Source material:
===============
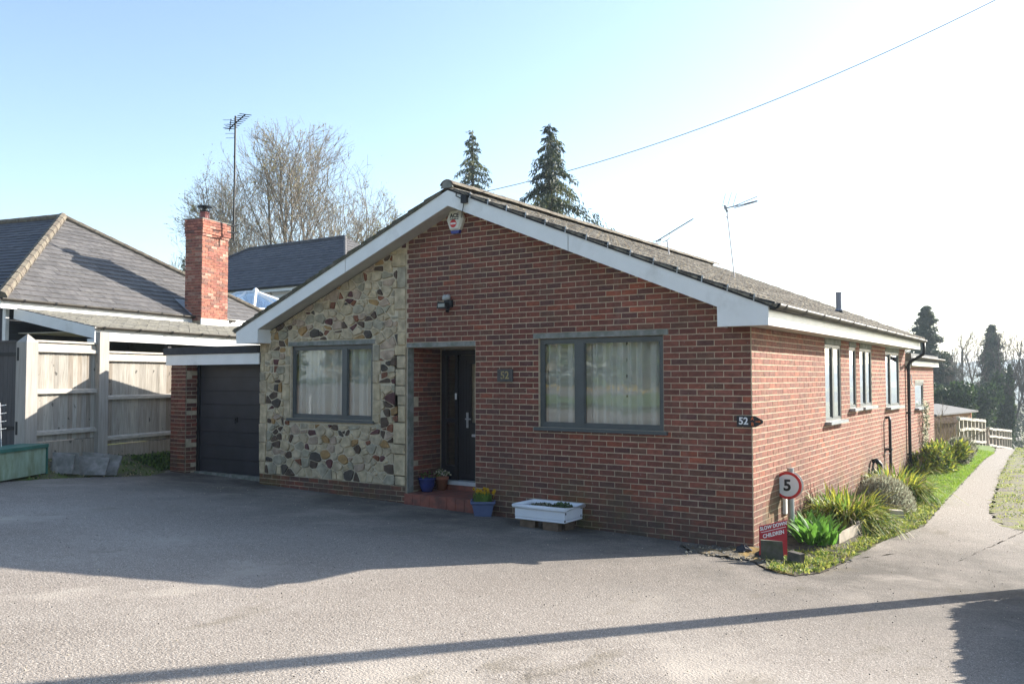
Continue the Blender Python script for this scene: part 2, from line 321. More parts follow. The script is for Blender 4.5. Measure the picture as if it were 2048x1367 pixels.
def ground_mat(name, c1, c2, speck, sp_amt=.5, patches=None, moss=None, wall_dirt_shade=False, sscale=110, bst=.5, along=False):
    m, t, p, N, L = newmat(name); v = coords(t)
    c = ramp(t, noise(t, v, .55, 6, .6), .32, .68, rgb(c1), rgb(c2))
    c = mix(t, ramp(t, noise(t, v, sscale, 2, .8), .54, .64), c, speck); c = mix(t, ramp(t, noise(t, v, sscale*.45, 3, .8), .60, .70), c, tuple(x*.5 for x in c1))
    dk = ramp(t, noise(t, v, sscale*1.3, 2, .8), .54, .64); c = mix(t, dk, c, tuple(x*.42 for x in c1))
    c = mix(t, ramp(t, noise(t, v, 14, 5, .7), .48, .80, (0, 0, 0, 1), (.5, .5, .5, 1)), c, tuple(x*.62 for x in c1))
    if patches: c = mix(t, ramp(t, noise(t, coords(t, (1, .6, 1)), .9, 6, .68), .55, .70), c, patches)
    gp = N('ShaderNodeNewGeometry'); sx = N('ShaderNodeSeparateXYZ'); L(gp.outputs['Position'], sx.inputs[0])
    if wall_dirt_shade:                                                    # damp silt and moss by the house wall, widened to paint in its shade
        mr = N('ShaderNodeMapRange'); mr.inputs[1].default_value = -4.6; mr.inputs[2].default_value = .2; L(sx.outputs['Y'], mr.inputs[0])
        mu = N('ShaderNodeMath'); mu.operation = 'MULTIPLY'; L(mr.outputs[0], mu.inputs[0]); L(ramp(t, noise(t, v, 1.1, 6, .7), .22, .60), mu.inputs[1])
        c = mix(t, mu.outputs[0], c, (.060, .053, .043))
        vo = N('ShaderNodeTexVoronoi'); vo.feature = 'DISTANCE_TO_EDGE'; vo.inputs['Scale'].default_value = .42
        va = N('ShaderNodeVectorMath'); va.operation = 'ADD'; nv = N('ShaderNodeTexNoise'); nv.inputs['Scale'].default_value = 1.6; nv.inputs['Detail'].default_value = 5
        L(v, nv.inputs['Vector']); L(v, va.inputs[0]); L(nv.outputs['Color'], va.inputs[1]); L(va.outputs[0], vo.inputs['Vector'])
        cr = ramp(t, vo.outputs['Distance'], .002, .007, (1, 1, 1, 1), (0, 0, 0, 1)); cm = N('ShaderNodeMath'); cm.operation = 'MULTIPLY'
        L(cr, cm.inputs[0]); L(ramp(t, noise(t, v, .33, 3), .55, .66, (0, 0, 0, 1), (.55, .55, .55, 1)), cm.inputs[1]); c = mix(t, cm.outputs[0], c, (.07, .062, .05))
    if along:
        mr = N('ShaderNodeMapRange'); mr.inputs[1].default_value = -1.0; mr.inputs[2].default_value = 5.0; L(sx.outputs['Y'], mr.inputs[0])
        mz = N('ShaderNodeMapRange'); mz.inputs[1].default_value = -.2; mz.inputs[2].default_value = .6; L(sx.outputs['X'], mz.inputs[0])
        m3 = N('ShaderNodeMath'); m3.operation = 'MULTIPLY'; L(mr.outputs[0], m3.inputs[0]); L(mz.outputs[0], m3.inputs[1]); c = mix(t, m3.outputs[0], c, mix(t, ramp(t, noise(t, v, 70, 3), .4, .62), (.21, .18, .145), (.46, .41, .35)))
        c = mix(t, ramp(t, noise(t, coords(t, (1, .35, 1)), 1.4, 5, .7), .60, .72, (0, 0, 0, 1), (.6, .6, .6, 1)), c, (.15, .125, .085))
    if moss: c = mix(t, ramp(t, noise(t, v, 2.1, 7, .72), moss[1], moss[2]), c, moss[0])
    L(c, p.inputs['Base Color']); p.inputs['Roughness'].default_value = .9; p.inputs['Specular IOR Level'].default_value = .25
    bump(t, p, noise(t, v, sscale*.7, 3), bst, .012)
    return m
asphalt = ground_mat('worn_asphalt', (.245, .208, .174), (.355, .31, .265), (.60, .54, .47), patches=(.40, .35, .295), wall_dirt_shade=True, along=True, sscale=85, bst=.9)
gravel = asphalt
earth = ground_mat('earth_and_grass', (.10, .085, .055), (.14, .12, .075), (.22, .19, .14), moss=((.11, .14, .035), .42, .58), sscale=45, bst=.9)
verge_m = ground_mat('mossy_verge', (.17, .145, .11), (.23, .20, .15), (.36, .33, .27), moss=((.24, .25, .06), .47, .56), sscale=55, bst=.9)
lawn_ground = ground_mat('lawn_turf', (.12, .19, .03), (.18, .26, .045), (.20, .25, .06), sscale=45, bst=.9)
junk_m = ground_mat('mossy_rubble', (.10, .085, .065), (.15, .125, .085), (.28, .26, .22), moss=((.26, .17, .05), .47, .58), sscale=40, bst=1)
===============
Exercise task: Reproduce the material in its entirety and word for word, without the pictures.

Finished task:
Continue the Blender Python script for this scene: part 2, from line 321. More parts follow. The script is for Blender 4.5. Measure the picture as if it were 2048x1367 pixels.
def ground_mat(name, c1, c2, speck, sp_amt=.5, patches=None, moss=None, wall_dirt_shade=False, sscale=110, bst=.5, along=False):
    m, t, p, N, L = newmat(name); v = coords(t)
    c = ramp(t, noise(t, v, .55, 6, .6), .32, .68, rgb(c1), rgb(c2))
    c = mix(t, ramp(t, noise(t, v, sscale, 2, .8), .54, .64), c, speck); c = mix(t, ramp(t, noise(t, v, sscale*.45, 3, .8), .60, .70), c, tuple(x*.5 for x in c1))
    dk = ramp(t, noise(t, v, sscale*1.3, 2, .8), .54, .64); c = mix(t, dk, c, tuple(x*.42 for x in c1))
    c = mix(t, ramp(t, noise(t, v, 14, 5, .7), .48, .80, (0, 0, 0, 1), (.5, .5, .5, 1)), c, tuple(x*.62 for x in c1))
    if patches: c = mix(t, ramp(t, noise(t, coords(t, (1, .6, 1)), .9, 6, .68), .55, .70), c, patches)
    gp = N('ShaderNodeNewGeometry'); sx = N('ShaderNodeSeparateXYZ'); L(gp.outputs['Position'], sx.inputs[0])
    if wall_dirt_shade:                                                    # damp silt and moss by the house wall, widened to paint in its shade
        mr = N('ShaderNodeMapRange'); mr.inputs[1].default_value = -4.6; mr.inputs[2].default_value = .2; L(sx.outputs['Y'], mr.inputs[0])
        mu = N('ShaderNodeMath'); mu.operation = 'MULTIPLY'; L(mr.outputs[0], mu.inputs[0]); L(ramp(t, noise(t, v, 1.1, 6, .7), .22, .60), mu.inputs[1])
        c = mix(t, mu.outputs[0], c, (.060, .053, .043))
        vo = N('ShaderNodeTexVoronoi'); vo.feature = 'DISTANCE_TO_EDGE'; vo.inputs['Scale'].default_value = .42
        va = N('ShaderNodeVectorMath'); va.operation = 'ADD'; nv = N('ShaderNodeTexNoise'); nv.inputs['Scale'].default_value = 1.6; nv.inputs['Detail'].default_value = 5
        L(v, nv.inputs['Vector']); L(v, va.inputs[0]); L(nv.outputs['Color'], va.inputs[1]); L(va.outputs[0], vo.inputs['Vector'])
        cr = ramp(t, vo.outputs['Distance'], .002, .007, (1, 1, 1, 1), (0, 0, 0, 1)); cm = N('ShaderNodeMath'); cm.operation = 'MULTIPLY'
        L(cr, cm.inputs[0]); L(ramp(t, noise(t, v, .33, 3), .55, .66, (0, 0, 0, 1), (.55, .55, .55, 1)), cm.inputs[1]); c = mix(t, cm.outputs[0], c, (.07, .062, .05))
    if along:
        mr = N('ShaderNodeMapRange'); mr.inputs[1].default_value = -1.0; mr.inputs[2].default_value = 5.0; L(sx.outputs['Y'], mr.inputs[0])
        mz = N('ShaderNodeMapRange'); mz.inputs[1].default_value = -.2; mz.inputs[2].default_value = .6; L(sx.outputs['X'], mz.inputs[0])
        m3 = N('ShaderNodeMath'); m3.operation = 'MULTIPLY'; L(mr.outputs[0], m3.inputs[0]); L(mz.outputs[0], m3.inputs[1]); c = mix(t, m3.outputs[0], c, mix(t, ramp(t, noise(t, v, 70, 3), .4, .62), (.21, .18, .145), (.46, .41, .35)))
        c = mix(t, ramp(t, noise(t, coords(t, (1, .35, 1)), 1.4, 5, .7), .60, .72, (0, 0, 0, 1), (.6, .6, .6, 1)), c, (.15, .125, .085))
    if moss: c = mix(t, ramp(t, noise(t, v, 2.1, 7, .72), moss[1], moss[2]), c, moss[0])
    L(c, p.inputs['Base Color']); p.inputs['Roughness'].default_value = .9; p.inputs['Specular IOR Level'].default_value = .25
    bump(t, p, noise(t, v, sscale*.7, 3), bst, .012)
    return m
asphalt = ground_mat('worn_asphalt', (.245, .208, .174), (.355, .31, .265), (.60, .54, .47), patches=(.40, .35, .295), wall_dirt_shade=True, along=True, sscale=85, bst=.9)
gravel = asphalt
earth = ground_mat('earth_and_grass', (.10, .085, .055), (.14, .12, .075), (.22, .19, .14), moss=((.11, .14, .035), .42, .58), sscale=45, bst=.9)
verge_m = ground_mat('mossy_verge', (.17, .145, .11), (.23, .20, .15), (.36, .33, .27), moss=((.24, .25, .06), .47, .56), sscale=55, bst=.9)
lawn_ground = ground_mat('lawn_turf', (.12, .19, .03), (.18, .26, .045), (.20, .25, .06), sscale=45, bst=.9)
junk_m = ground_mat('mossy_rubble', (.10, .085, .065), (.15, .125, .085), (.28, .26, .22), moss=((.26, .17, .05), .47, .58), sscale=40, bst=1)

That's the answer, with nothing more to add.